## Challenge
Start at the top of the records and, please, print each line exactly through the line that contains "CT, ST = math.cos(TILT), math.sin(TILT)", leaving out all pictures.

## Material provided
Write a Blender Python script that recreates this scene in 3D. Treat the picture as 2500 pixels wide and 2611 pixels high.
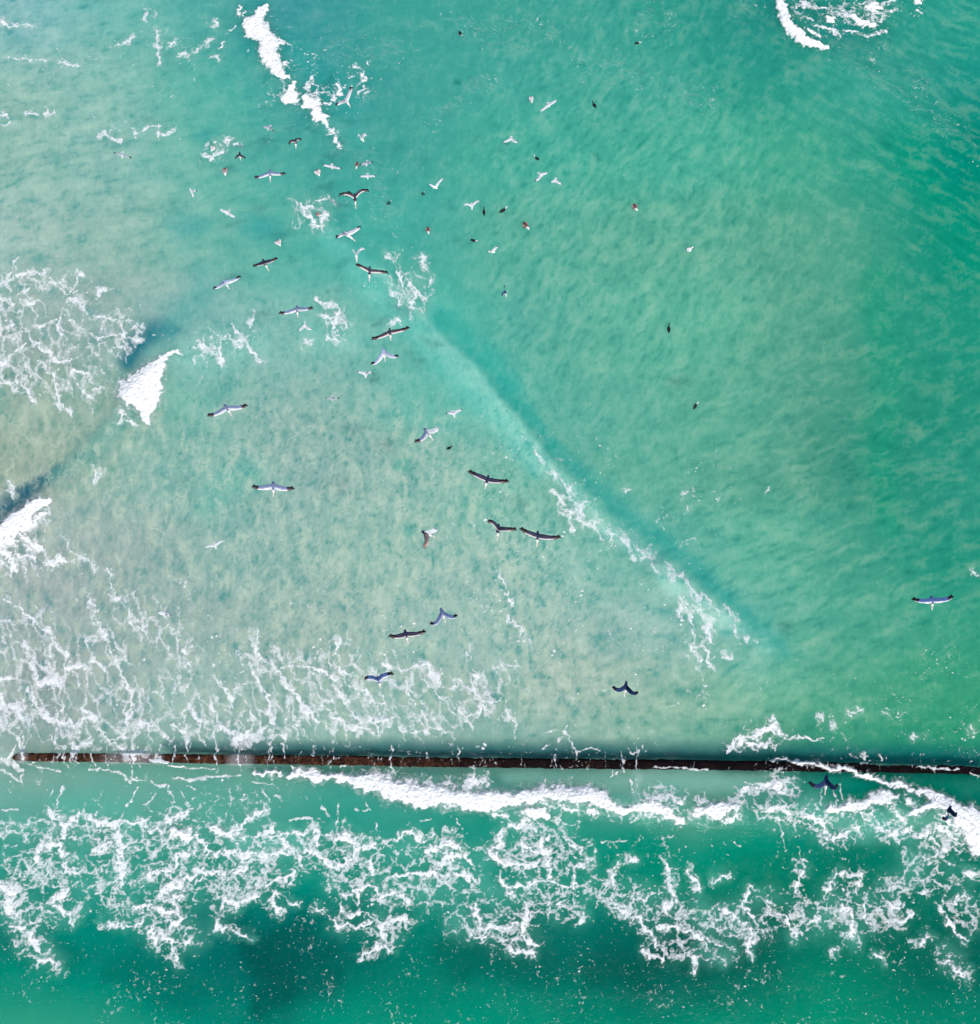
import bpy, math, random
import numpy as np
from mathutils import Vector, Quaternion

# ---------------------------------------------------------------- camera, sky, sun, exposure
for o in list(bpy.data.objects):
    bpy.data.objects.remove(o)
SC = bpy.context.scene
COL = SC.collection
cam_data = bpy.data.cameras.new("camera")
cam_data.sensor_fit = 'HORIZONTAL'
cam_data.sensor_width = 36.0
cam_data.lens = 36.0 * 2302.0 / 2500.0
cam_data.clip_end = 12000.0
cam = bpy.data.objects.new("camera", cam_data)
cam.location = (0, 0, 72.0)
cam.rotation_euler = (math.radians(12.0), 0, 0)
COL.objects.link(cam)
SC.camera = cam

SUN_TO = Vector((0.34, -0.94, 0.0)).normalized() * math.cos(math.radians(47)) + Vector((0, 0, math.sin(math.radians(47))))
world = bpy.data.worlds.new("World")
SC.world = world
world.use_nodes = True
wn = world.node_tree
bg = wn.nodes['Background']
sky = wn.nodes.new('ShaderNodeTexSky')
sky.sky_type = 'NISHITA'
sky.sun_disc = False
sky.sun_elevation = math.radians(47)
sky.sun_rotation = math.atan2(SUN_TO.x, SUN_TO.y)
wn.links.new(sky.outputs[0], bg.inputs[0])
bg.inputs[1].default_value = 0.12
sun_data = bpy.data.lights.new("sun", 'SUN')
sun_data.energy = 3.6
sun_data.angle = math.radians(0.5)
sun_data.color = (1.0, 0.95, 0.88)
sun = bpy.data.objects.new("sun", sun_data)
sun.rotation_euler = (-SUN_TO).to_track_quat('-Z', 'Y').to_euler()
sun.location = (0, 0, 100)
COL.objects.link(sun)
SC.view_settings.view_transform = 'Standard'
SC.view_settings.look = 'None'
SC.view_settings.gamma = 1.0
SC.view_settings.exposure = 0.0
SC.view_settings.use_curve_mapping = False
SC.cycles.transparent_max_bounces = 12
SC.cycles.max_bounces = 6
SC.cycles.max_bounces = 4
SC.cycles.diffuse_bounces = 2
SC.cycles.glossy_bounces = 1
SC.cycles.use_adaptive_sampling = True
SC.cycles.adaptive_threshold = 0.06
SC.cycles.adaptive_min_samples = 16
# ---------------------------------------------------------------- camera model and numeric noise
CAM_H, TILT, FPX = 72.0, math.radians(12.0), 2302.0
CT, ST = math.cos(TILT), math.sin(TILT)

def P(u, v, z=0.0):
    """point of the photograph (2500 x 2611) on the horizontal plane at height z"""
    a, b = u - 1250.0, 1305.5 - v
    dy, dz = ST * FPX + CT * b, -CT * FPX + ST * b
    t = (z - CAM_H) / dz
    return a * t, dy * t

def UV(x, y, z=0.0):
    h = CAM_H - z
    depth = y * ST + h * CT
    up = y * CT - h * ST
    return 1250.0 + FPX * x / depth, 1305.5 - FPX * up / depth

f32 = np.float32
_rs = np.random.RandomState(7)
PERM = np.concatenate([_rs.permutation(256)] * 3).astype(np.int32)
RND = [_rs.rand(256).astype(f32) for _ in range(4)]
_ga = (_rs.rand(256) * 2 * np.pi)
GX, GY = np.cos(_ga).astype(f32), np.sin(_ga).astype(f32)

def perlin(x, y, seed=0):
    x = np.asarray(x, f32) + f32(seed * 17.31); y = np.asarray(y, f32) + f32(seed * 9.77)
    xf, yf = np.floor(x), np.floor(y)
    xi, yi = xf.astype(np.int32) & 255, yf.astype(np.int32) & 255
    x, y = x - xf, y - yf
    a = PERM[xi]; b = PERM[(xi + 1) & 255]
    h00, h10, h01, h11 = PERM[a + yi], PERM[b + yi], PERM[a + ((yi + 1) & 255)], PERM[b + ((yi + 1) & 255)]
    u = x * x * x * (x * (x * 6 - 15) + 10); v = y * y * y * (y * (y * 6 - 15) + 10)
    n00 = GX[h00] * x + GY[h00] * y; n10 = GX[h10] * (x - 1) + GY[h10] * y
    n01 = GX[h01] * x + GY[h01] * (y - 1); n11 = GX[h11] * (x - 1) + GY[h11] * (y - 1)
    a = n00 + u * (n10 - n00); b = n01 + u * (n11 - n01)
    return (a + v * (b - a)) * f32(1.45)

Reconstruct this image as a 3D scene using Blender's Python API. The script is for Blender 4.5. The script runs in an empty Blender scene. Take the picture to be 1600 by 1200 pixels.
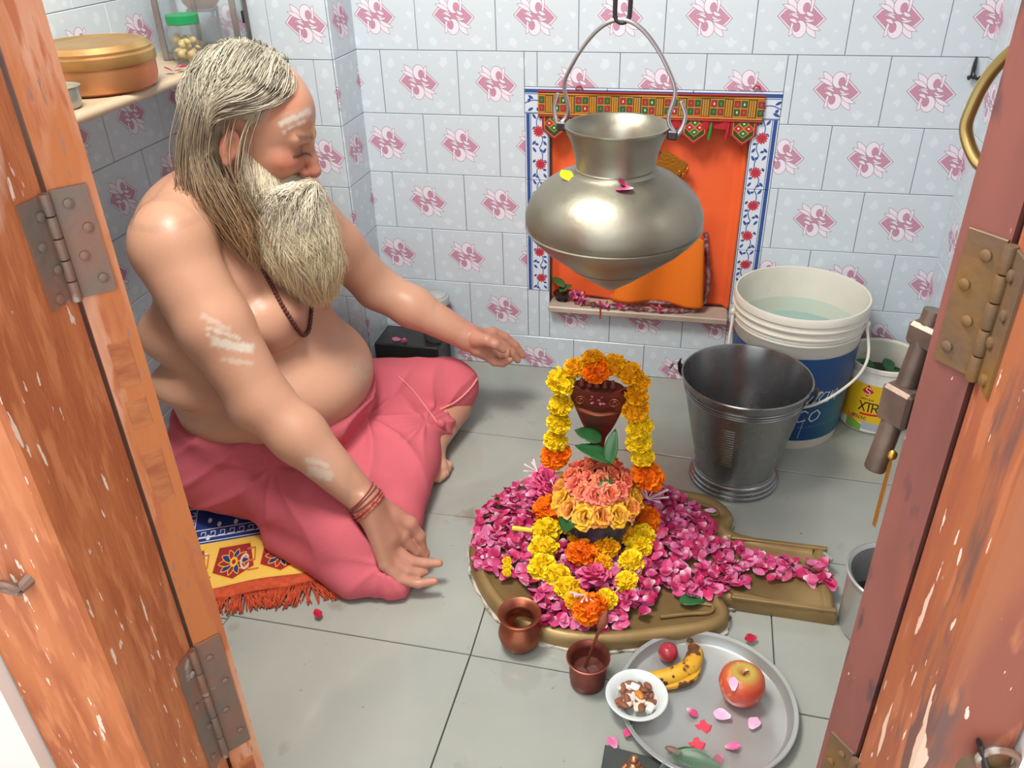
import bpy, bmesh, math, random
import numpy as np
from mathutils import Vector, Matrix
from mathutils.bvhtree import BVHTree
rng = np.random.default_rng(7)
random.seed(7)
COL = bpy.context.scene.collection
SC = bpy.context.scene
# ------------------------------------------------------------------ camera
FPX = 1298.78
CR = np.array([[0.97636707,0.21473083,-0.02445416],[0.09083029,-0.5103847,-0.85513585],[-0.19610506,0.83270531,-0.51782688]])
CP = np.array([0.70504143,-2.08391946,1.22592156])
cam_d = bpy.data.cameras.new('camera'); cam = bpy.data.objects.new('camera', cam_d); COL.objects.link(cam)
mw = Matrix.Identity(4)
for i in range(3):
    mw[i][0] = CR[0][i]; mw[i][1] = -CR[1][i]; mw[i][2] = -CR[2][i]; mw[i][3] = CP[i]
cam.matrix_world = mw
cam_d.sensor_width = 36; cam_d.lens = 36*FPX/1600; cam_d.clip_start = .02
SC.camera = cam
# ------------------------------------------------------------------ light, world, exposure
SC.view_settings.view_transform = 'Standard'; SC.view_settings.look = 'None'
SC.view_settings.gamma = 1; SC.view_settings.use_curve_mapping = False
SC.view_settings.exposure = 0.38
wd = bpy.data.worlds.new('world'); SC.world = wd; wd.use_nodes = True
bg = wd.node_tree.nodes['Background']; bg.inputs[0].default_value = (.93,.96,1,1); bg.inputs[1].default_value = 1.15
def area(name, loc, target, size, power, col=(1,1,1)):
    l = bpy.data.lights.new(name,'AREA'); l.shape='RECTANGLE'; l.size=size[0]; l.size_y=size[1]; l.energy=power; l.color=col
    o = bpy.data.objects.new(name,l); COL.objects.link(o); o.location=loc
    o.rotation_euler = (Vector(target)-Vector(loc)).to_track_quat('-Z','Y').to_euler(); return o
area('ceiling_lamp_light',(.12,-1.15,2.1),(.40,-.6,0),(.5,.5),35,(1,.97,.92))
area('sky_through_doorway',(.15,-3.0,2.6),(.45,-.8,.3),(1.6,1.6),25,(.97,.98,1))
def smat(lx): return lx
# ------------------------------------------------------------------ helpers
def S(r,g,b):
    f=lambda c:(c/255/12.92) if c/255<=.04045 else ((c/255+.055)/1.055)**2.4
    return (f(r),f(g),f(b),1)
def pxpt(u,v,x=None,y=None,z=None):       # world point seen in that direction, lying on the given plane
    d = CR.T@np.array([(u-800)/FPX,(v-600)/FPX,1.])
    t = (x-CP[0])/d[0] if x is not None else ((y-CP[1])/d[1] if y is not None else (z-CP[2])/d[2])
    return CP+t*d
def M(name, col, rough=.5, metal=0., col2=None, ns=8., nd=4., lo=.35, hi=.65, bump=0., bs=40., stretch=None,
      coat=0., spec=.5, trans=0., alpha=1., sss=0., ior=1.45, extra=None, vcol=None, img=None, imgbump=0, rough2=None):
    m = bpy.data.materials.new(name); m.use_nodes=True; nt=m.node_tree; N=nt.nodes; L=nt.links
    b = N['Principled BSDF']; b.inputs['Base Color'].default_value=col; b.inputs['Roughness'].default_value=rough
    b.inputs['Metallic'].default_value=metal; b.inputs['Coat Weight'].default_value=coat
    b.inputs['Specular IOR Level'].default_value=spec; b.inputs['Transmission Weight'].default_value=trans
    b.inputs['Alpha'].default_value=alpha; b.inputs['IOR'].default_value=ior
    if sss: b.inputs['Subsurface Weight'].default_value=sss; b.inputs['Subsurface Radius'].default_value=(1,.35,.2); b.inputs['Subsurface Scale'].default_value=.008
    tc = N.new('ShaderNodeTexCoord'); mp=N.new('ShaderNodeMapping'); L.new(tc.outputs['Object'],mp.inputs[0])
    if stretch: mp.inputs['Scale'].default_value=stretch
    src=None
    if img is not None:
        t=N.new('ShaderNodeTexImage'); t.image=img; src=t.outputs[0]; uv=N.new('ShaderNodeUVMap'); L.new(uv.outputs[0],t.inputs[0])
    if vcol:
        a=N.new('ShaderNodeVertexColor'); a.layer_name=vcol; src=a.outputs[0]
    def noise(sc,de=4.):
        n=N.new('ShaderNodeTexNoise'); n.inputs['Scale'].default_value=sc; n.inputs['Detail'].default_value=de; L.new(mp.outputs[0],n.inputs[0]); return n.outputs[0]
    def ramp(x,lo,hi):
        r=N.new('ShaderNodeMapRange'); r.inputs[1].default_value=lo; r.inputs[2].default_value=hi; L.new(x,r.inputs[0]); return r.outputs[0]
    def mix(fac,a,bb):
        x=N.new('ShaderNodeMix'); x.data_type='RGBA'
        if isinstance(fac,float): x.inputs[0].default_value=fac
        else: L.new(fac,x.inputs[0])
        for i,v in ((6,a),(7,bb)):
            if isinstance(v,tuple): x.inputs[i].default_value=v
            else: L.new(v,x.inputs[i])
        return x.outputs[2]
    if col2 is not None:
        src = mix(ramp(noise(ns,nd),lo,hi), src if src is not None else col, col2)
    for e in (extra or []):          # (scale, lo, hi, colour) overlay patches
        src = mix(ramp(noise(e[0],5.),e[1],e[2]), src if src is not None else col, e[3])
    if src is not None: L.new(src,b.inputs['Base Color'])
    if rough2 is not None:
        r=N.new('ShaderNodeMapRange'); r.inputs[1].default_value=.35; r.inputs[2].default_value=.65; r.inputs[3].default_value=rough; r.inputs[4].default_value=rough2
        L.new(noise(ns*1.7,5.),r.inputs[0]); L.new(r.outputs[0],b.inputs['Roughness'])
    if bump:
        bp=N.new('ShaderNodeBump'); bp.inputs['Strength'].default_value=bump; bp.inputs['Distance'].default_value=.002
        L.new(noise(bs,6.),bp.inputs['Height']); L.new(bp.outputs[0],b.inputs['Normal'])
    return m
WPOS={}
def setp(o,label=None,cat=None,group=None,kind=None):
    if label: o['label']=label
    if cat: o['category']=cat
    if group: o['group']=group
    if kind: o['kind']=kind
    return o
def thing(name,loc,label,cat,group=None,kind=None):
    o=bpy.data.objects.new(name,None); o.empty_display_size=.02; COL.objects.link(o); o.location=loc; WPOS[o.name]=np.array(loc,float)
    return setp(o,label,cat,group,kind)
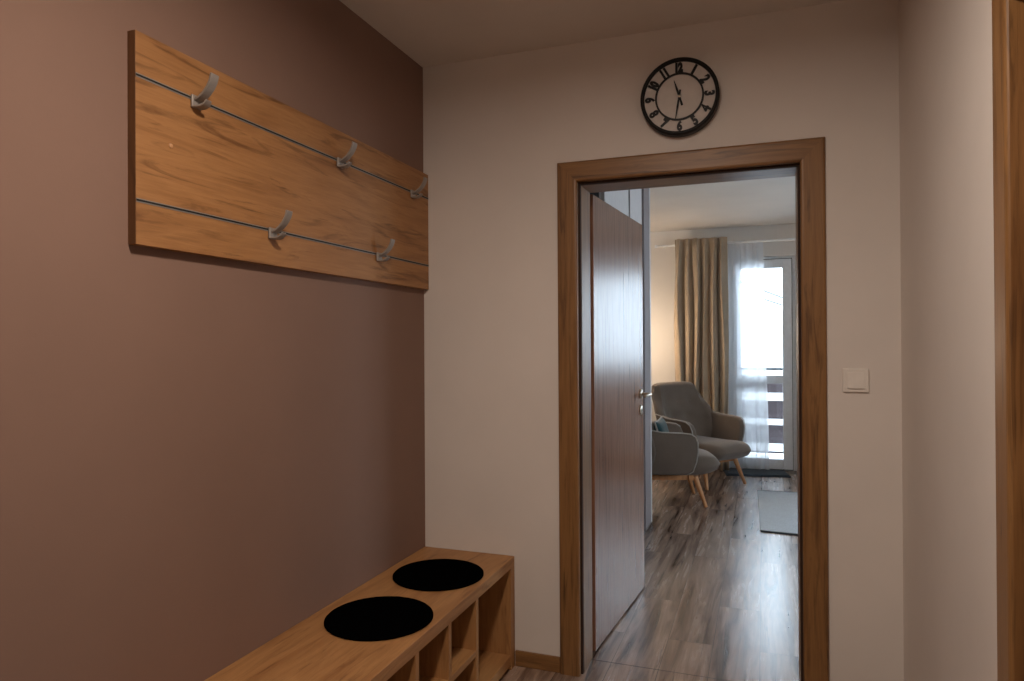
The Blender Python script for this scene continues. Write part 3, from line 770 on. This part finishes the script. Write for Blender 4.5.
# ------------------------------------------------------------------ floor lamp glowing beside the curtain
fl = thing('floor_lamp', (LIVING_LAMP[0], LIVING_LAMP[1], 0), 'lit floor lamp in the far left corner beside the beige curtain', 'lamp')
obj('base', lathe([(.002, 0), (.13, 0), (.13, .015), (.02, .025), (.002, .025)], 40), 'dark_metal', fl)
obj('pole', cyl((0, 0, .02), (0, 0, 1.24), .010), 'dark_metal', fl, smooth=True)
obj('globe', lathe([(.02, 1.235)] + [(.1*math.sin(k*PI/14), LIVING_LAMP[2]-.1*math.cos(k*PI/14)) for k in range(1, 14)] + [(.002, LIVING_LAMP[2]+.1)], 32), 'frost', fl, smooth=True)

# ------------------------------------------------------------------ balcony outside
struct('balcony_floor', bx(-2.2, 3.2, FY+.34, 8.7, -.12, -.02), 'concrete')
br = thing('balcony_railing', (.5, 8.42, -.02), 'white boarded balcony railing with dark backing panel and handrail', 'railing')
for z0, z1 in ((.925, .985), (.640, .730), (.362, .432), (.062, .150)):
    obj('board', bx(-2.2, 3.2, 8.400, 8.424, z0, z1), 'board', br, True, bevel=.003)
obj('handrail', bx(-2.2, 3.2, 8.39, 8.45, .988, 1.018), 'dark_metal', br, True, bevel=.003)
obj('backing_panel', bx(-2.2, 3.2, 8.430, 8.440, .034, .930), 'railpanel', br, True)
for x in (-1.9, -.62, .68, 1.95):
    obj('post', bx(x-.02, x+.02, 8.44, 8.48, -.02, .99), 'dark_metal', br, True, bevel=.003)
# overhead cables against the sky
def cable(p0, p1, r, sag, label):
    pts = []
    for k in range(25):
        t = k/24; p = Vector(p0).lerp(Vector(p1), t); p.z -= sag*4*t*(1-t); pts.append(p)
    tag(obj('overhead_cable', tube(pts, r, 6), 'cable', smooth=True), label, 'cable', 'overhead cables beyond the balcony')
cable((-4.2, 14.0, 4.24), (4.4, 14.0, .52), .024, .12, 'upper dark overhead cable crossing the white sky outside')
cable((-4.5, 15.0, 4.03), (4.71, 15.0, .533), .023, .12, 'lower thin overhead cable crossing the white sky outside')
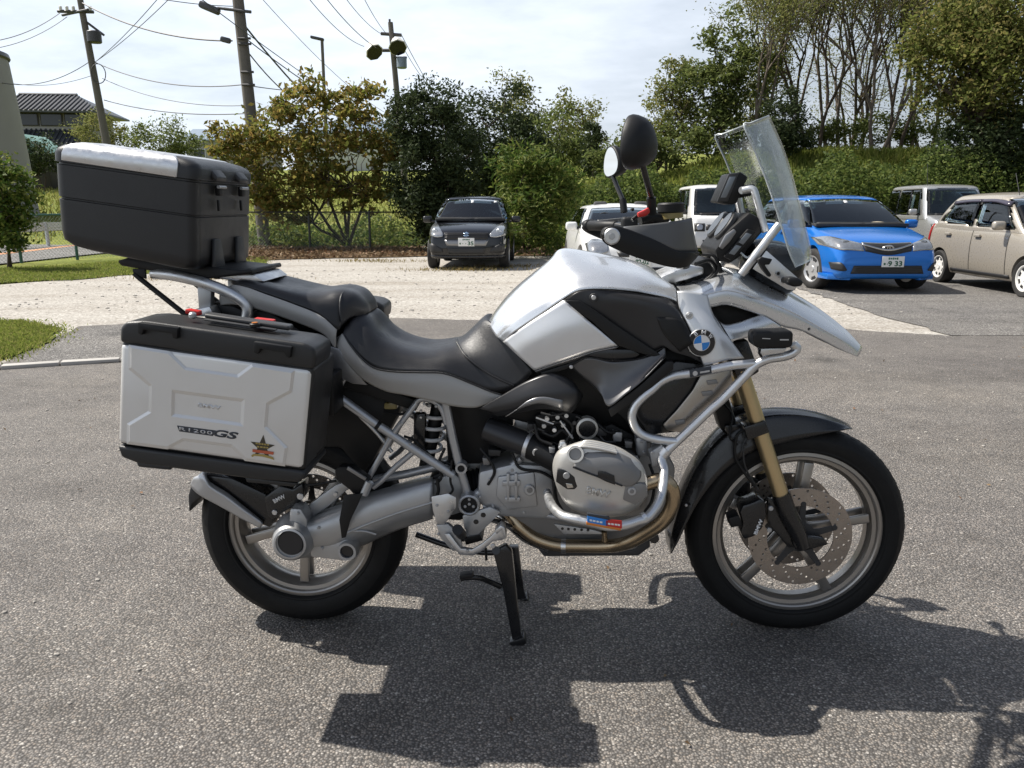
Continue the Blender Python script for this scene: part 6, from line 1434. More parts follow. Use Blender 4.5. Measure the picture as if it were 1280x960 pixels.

## Reply to the exercise
Write a Blender Python script that recreates this scene in 3D. Treat the picture as 2500 pixels wide and 2611 pixels high.
import bpy, math, random
import numpy as np
from mathutils import Vector, Quaternion

# ---------------------------------------------------------------- camera, sky, sun, exposure
for o in list(bpy.data.objects):
    bpy.data.objects.remove(o)
SC = bpy.context.scene
COL = SC.collection
cam_data = bpy.data.cameras.new("camera")
cam_data.sensor_fit = 'HORIZONTAL'
cam_data.sensor_width = 36.0
cam_data.lens = 36.0 * 2302.0 / 2500.0
cam_data.clip_end = 12000.0
cam = bpy.data.objects.new("camera", cam_data)
cam.location = (0, 0, 72.0)
cam.rotation_euler = (math.radians(12.0), 0, 0)
COL.objects.link(cam)
SC.camera = cam

SUN_TO = Vector((0.34, -0.94, 0.0)).normalized() * math.cos(math.radians(47)) + Vector((0, 0, math.sin(math.radians(47))))
world = bpy.data.worlds.new("World")
SC.world = world
world.use_nodes = True
wn = world.node_tree
bg = wn.nodes['Background']
sky = wn.nodes.new('ShaderNodeTexSky')
sky.sky_type = 'NISHITA'
sky.sun_disc = False
sky.sun_elevation = math.radians(47)
sky.sun_rotation = math.atan2(SUN_TO.x, SUN_TO.y)
wn.links.new(sky.outputs[0], bg.inputs[0])
bg.inputs[1].default_value = 0.12
sun_data = bpy.data.lights.new("sun", 'SUN')
sun_data.energy = 3.6
sun_data.angle = math.radians(0.5)
sun_data.color = (1.0, 0.95, 0.88)
sun = bpy.data.objects.new("sun", sun_data)
sun.rotation_euler = (-SUN_TO).to_track_quat('-Z', 'Y').to_euler()
sun.location = (0, 0, 100)
COL.objects.link(sun)
SC.view_settings.view_transform = 'Standard'
SC.view_settings.look = 'None'
SC.view_settings.gamma = 1.0
SC.view_settings.exposure = 0.0
SC.view_settings.use_curve_mapping = False
SC.cycles.transparent_max_bounces = 12
SC.cycles.max_bounces = 6
SC.cycles.max_bounces = 4
SC.cycles.diffuse_bounces = 2
SC.cycles.glossy_bounces = 1
SC.cycles.use_adaptive_sampling = True
SC.cycles.adaptive_threshold = 0.06
SC.cycles.adaptive_min_samples = 16
# ---------------------------------------------------------------- camera model and numeric noise
CAM_H, TILT, FPX = 72.0, math.radians(12.0), 2302.0
CT, ST = math.cos(TILT), math.sin(TILT)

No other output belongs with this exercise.